Hello,
I have a particular camera who's maximum resolution for streaming over the HDMI port is not as high as what is possible to write to the camera's SD card.
Using a microSD Sniffer from Sparkfun, I have been able to break out the micro SD card leads and using a logic analyzer to gain some information about the camera's write procedures to the card. I know that the camera's ISP writes MP4 data to the SD card using a 50 MHz clock over a 4-bit parallel bus. Therefore, my goal is to use the camera's clock line into the SD card to trigger sampling of the 4 signal terminals, then pass this to a connected computer for real-time processing and display.

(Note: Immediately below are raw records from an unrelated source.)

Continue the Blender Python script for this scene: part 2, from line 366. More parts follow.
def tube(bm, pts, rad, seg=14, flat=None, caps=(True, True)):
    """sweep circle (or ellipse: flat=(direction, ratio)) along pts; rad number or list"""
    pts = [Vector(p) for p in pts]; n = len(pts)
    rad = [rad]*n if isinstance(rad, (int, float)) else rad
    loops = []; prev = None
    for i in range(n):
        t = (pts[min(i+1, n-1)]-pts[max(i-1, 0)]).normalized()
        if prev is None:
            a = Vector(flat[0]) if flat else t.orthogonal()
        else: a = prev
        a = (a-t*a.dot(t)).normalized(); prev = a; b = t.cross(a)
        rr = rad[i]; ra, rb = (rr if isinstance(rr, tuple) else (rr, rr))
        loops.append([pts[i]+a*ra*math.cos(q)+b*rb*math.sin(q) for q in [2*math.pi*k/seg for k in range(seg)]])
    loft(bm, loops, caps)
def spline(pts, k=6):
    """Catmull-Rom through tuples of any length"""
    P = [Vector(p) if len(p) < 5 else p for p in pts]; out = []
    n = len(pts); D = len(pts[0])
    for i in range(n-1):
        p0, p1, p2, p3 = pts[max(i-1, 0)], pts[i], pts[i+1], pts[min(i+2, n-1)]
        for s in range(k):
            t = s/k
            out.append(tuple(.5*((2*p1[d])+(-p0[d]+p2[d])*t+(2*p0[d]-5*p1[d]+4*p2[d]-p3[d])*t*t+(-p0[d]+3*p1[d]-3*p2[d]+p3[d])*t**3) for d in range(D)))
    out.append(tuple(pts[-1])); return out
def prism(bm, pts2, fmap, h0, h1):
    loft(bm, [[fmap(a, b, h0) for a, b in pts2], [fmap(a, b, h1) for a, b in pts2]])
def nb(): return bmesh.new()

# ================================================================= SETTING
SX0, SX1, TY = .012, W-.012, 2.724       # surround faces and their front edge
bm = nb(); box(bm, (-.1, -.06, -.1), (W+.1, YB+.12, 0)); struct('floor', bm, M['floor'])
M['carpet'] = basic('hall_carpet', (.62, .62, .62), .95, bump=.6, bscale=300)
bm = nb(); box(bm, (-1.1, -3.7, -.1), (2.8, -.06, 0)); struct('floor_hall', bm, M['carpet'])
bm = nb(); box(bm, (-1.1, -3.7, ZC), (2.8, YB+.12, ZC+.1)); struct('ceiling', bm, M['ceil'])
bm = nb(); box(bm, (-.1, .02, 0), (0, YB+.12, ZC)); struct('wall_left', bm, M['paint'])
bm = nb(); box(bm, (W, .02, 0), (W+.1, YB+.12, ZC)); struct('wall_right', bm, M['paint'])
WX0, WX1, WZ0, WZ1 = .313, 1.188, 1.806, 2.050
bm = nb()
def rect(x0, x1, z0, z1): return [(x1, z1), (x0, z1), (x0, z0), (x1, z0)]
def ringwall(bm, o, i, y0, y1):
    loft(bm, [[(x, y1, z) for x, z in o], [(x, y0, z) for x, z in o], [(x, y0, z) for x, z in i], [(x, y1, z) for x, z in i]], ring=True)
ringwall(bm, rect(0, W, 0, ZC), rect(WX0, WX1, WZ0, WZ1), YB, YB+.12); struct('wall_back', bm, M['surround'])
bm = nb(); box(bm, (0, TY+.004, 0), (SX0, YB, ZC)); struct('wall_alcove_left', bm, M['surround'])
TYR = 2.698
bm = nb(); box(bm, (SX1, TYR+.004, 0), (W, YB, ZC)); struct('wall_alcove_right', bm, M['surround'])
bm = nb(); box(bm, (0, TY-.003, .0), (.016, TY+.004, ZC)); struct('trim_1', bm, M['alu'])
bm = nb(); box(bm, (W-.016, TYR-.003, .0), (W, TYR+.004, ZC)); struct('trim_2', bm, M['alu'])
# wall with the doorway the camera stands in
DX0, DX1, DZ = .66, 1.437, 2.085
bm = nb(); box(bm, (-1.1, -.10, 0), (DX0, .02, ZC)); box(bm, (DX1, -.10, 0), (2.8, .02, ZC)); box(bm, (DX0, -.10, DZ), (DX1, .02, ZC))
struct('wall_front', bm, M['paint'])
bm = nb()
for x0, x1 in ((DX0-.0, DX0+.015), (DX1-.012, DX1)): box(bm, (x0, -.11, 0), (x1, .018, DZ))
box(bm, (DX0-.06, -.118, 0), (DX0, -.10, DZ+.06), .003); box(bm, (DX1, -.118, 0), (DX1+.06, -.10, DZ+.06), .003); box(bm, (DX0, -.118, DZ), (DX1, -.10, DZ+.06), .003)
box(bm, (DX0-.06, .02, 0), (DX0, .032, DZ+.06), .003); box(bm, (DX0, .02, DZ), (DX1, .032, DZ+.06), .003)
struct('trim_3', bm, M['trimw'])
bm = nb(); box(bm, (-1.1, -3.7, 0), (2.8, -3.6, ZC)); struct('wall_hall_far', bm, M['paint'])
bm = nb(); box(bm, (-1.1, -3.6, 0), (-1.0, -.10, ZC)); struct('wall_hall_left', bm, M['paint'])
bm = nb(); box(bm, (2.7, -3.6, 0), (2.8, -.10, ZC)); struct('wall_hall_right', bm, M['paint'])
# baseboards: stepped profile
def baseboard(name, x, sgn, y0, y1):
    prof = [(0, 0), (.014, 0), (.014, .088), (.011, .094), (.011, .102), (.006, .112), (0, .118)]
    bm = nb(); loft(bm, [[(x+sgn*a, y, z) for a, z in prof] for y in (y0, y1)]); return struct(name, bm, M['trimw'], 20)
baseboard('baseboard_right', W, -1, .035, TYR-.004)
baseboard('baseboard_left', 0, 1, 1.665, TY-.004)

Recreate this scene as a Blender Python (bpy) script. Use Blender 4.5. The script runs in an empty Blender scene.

At the heart of the problem is locating a device that is capable of receiving an external clock signal and triggering a sample of 4 IO lines simultaneously based on that clock. GPIO enabled devices such as the Raspberry Pi or Jetson TK1 have very unreliable sampling rates, let alone secondary sampling triggered by a sampling for the clock line. Additionally, such a method would require that the clock line is sampled at two times the clock frequency, making it even more unmanageable for those devices.
I think that an FPGA with DCM is really the way to go, so I figured I'd gather some advice before I spend money on a specific development board. Something like the Mimas - Low Cost Spartan 6 FPGA Development Board seems like the quickest and cheapest way to get going and is especially attractive for its small size when compared to other products, but it lacks any built-in output interfaces to then connect the FPGA to another computer for receiving the video data. With the design goal in mind, are there any specific development boards you can recommend?